The hurricane season, which begins on June 1st and ends on the 30th of November, did not bring any hurricane systems directly to Belize. Chief Meteorologist Dennis Gonguez of the Belize Meteorological Service outlined the season, looking back at the activities in the Atlantic area. “This past 2012 hurricane season was rather active. We saw well above average tropical cyclone activities. During this year there were 19 named systems and in a typical year you would have about nine to ten so we saw almost twice as many systems this year. Of the 19 named systems, ten became hurricanes and in a typical year we would have about six hurricanes; again it shows that the activities were well above normal. Of the ten hurricanes, one became a major hurricane (Hurricane Michael – Cat 3). So this year’s activities were well above normal”.

He also added that the forecast did not stand out as projected, as there were more named storms than there were intense systems, stating that “the suppressing phenomenon” which the forecasters had expected did not develop as strongly and as timely as projected. “The El Niño phenomenon, which normally has a dampening affect on our hurricane season did not evolve as strongly as we had expected, so we did not have that increase in storm intensity this year,” said Gonguez.

Meanwhile Belize was spared a major blow from the forces of 85-mile per hour Hurricane Ernesto, the only storm that came near to Belize. The rains of Ernesto however, combined with a tropical wave a week after, left major portions of northern Belize under water. “Hurricane Ernesto did produce significant rain fall. However it was the tropical wave that passed a week or so later that caused major flooding in the northern part of the country, which was the major occurrence for the country during the 2012 hurricane season,” said Gonguez.

“Even though we kind of dodged the bullet with hurricane Ernesto, we should not be too complacent. In a busy year we may not see a system, however in a quiet year you can get hit by one single system which could disrupt your country for the next five or six years. So the forecast may tell how active the season may be, but it does not tell where the systems will make landfall,” advised Gonguez, who further stated that Belize was tested and that the country’s forecast and emergency plan was well prepared when tested by Ernesto.

Meteorologist Gonguez ended by advising Belizeans to take the other six months and do a post mortem of their personal and family emergency plan. “Let’s see where the plan failed, especially when they were tested during hurricane Ernesto, and let’s sort out and look and see how we can improve on those failures and weaknesses in our emergency plan,” added Gonguez.

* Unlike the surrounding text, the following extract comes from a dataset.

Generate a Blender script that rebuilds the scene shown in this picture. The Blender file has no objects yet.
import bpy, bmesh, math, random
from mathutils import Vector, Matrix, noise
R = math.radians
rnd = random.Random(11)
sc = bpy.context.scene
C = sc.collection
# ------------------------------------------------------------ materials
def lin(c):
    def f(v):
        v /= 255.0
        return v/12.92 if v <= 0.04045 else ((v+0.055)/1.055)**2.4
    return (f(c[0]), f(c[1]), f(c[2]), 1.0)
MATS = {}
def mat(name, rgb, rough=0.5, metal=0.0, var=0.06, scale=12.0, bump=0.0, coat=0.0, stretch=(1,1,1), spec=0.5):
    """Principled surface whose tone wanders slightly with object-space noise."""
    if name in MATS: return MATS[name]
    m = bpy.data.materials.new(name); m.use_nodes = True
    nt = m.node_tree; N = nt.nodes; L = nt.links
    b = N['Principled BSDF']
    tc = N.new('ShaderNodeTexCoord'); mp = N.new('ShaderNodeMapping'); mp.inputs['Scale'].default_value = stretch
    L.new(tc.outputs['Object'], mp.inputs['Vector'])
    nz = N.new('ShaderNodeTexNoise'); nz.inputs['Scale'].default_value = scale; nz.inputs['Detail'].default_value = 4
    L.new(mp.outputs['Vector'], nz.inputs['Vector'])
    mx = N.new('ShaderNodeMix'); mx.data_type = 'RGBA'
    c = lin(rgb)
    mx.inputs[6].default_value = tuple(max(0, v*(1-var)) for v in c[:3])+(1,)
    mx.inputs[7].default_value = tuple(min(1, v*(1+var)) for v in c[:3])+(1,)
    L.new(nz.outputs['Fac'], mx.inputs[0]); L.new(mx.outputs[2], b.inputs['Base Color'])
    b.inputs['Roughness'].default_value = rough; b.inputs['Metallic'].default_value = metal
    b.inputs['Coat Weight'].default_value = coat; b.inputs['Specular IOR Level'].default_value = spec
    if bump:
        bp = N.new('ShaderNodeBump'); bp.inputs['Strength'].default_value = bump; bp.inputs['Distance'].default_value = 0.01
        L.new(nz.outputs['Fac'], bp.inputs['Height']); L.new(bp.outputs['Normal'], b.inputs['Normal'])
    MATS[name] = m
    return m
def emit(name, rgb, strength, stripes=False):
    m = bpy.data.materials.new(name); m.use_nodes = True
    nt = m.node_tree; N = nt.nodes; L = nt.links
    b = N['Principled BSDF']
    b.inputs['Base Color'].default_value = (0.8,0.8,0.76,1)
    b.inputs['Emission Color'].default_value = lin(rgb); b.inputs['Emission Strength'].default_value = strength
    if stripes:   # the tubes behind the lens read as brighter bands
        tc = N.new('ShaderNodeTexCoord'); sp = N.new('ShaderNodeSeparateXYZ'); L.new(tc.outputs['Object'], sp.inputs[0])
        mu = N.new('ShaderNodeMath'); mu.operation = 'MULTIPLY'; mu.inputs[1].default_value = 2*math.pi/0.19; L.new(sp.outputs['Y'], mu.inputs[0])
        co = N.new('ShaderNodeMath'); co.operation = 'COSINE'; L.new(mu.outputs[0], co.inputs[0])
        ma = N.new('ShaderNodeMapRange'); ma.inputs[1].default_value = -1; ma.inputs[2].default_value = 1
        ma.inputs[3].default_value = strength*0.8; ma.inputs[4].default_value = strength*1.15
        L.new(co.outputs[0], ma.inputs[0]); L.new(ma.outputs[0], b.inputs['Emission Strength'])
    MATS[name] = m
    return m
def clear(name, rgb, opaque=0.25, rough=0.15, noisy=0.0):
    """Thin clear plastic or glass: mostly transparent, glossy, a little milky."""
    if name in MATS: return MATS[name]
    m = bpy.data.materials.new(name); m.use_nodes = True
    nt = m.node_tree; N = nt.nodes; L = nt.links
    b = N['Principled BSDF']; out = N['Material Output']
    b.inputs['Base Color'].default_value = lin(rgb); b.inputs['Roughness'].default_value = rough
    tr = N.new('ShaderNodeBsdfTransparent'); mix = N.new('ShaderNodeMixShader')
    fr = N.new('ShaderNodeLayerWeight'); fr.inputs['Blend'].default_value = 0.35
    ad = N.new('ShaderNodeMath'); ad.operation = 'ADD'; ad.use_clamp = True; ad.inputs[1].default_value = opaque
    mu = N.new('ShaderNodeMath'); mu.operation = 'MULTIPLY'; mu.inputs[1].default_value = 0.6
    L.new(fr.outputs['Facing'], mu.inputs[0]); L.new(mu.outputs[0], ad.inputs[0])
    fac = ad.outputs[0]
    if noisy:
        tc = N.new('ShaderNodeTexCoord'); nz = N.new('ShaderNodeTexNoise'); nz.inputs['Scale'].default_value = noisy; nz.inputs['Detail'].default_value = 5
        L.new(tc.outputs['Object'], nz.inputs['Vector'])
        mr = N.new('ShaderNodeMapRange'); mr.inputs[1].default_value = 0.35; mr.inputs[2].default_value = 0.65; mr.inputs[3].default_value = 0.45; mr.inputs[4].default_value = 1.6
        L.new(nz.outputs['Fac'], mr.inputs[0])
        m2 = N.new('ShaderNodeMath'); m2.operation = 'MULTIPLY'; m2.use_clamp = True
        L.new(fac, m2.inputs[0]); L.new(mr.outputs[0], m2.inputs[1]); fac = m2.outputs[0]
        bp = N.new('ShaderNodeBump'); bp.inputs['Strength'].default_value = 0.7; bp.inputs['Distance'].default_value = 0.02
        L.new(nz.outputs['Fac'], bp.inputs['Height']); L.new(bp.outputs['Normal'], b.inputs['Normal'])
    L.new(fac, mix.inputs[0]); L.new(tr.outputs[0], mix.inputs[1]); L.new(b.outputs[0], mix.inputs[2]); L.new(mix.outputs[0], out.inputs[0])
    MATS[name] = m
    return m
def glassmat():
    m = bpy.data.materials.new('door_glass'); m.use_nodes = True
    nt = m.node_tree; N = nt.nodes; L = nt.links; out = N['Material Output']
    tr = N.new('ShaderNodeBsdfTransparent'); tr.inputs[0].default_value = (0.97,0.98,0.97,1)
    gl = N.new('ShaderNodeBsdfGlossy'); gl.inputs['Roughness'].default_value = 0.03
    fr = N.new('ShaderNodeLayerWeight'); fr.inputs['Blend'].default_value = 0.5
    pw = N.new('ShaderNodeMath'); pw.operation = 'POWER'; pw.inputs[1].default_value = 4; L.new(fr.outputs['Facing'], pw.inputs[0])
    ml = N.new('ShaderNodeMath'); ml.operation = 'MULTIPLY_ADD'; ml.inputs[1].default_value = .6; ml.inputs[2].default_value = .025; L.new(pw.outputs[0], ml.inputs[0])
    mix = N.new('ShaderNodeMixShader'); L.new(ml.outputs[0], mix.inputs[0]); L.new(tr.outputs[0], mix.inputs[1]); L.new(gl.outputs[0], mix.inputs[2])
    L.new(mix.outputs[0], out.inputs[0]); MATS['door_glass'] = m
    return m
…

A few important fact about the the 2012 Atlantic hurricane season is that it tied with 1887, 1995, 2010, and 2011 Atlantic Hurricane season and is the third most active year in recorded history. In addition over half of the tropical cyclones that developed in the season made landfall or directly impacted land. Two hurricanes, Sandy and Isaac, were the deadliest and most destructive. Sandy caused at least US$65.5 billion in damage and is the second costliest hurricane in recorded history (the costliest being Hurricane Katrina). It caused 253 deaths over the seven countries in its path. Isaac caused an estimated US$2.3 billion and 41 deaths. Closer to Belize, Ernesto was a long-tracked Category 1 hurricane that ultimately made landfall north of Belize in southern Mexico, causing a total of 12 deaths and producing damages totaling US$252.2 million. The combined storms during the entire season killed at least 320 people and caused at least US$68 billion in damages, making it the deadliest season since 2008, and the costliest since 2005.